Wednesday, January 4, 2012

Wednesday Cash Coverstravaganza: The Whippoorwill Whistle-Off

I love listening to Whip-poor-wills (Caprimulgus vociferous).  Vociferous is a really good descriptor because once it starts calling it doesn't stop.  Randy Travis used it as an image of steadfastness in "Deeper Than The Holler," his song describing his love using rural symbols.  If you call, a whip-poor-will will always answer back.  My brother was the champion whip-poor-will caller on our summer vacations (I was never in the running because I can't whistle).  If you've never heard one they sound like this.

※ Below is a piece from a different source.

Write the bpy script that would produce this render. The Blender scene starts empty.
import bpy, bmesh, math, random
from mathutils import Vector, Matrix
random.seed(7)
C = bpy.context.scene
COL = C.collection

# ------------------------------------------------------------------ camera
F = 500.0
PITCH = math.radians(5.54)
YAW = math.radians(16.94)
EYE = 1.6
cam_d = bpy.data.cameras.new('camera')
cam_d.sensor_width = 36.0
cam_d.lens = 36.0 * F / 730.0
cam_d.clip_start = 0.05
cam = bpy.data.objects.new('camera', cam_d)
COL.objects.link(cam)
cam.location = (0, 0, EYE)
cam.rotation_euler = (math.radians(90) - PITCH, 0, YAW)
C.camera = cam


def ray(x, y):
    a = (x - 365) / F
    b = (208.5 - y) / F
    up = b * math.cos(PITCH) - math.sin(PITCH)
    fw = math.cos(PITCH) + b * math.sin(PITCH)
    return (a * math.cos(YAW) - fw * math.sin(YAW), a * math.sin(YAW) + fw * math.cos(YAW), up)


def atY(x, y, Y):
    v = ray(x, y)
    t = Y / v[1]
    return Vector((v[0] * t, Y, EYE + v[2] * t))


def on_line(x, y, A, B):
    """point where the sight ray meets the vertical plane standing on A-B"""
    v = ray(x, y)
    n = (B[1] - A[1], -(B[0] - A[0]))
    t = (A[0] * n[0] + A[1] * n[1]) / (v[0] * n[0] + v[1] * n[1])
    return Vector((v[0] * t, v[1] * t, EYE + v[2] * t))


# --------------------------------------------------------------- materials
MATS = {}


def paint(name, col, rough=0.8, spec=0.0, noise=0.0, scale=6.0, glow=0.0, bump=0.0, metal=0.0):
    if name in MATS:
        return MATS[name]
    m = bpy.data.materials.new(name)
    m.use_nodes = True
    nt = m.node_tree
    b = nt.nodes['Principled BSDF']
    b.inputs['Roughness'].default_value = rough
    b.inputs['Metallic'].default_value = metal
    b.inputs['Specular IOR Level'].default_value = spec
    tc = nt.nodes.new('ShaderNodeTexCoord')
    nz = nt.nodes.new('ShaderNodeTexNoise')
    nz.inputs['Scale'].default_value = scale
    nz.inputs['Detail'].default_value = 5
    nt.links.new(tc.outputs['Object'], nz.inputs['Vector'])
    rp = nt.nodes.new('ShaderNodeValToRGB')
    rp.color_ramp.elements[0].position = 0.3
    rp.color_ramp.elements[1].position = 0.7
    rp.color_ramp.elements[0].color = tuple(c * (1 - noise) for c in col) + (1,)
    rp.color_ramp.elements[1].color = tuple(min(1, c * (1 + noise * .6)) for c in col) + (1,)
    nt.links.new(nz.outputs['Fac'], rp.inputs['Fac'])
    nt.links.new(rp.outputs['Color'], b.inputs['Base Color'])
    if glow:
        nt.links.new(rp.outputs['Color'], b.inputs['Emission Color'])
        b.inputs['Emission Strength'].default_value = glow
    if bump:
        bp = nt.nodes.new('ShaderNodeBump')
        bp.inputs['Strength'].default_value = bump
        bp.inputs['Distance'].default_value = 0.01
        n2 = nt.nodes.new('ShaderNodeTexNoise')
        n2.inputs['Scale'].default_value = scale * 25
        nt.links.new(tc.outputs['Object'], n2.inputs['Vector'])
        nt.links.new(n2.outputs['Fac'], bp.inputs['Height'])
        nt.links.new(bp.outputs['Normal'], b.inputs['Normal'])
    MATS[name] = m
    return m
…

Whip-poor-wills have been used as a symbol of loneliness and rural America as far back as Washington Irving's The Legend of Sleepy Hollow and it was a favorite of Hank Williams, Sr.  It's the first image in today's song, "I'm So Lonesome I Could Cry."  Williams wrote and recorded it in 1949 and it's been covered by just about everybody.  According to wikipedia Bob Dylan sings a piece of it in D. A. Pennebaker's documentary Don't Look Back but I don't remember that part (a reason to pull it out again, right?  Young Dylan is fascinating, especially when he's drunkenly bullying Donovan).  Anyway, in his lifetime Williams released thirty-one singles; albums appear to have been packaged by his estate after his death in 1953.  It appears to have been released as a posthumous single in 1966 but Williams did perform it live, as in this appearance with his Drifting Cowboys on "The Health and Happiness Show."



The timing of the single's release explains something for me.  I knew Johnny Cash had covered this song and went looking for it, obviously, on Johnny Cash Sings Hank Williams from 1959.  There was a lot of legal wrangling over Williams' estate so it's possible that Cash knew the song but was unable to touch it until later.  He most famously covered it on American IV: The Man Comes Around  as a duet with the fabulous Nick Cave.  One is the lonliest number?  Somehow this record makes two voices sound even more bereft, as though they're each lost in their own inner landscape rather than truly together.



Really not a whole lot I can say after that.  Have a great day, whatever you're doing.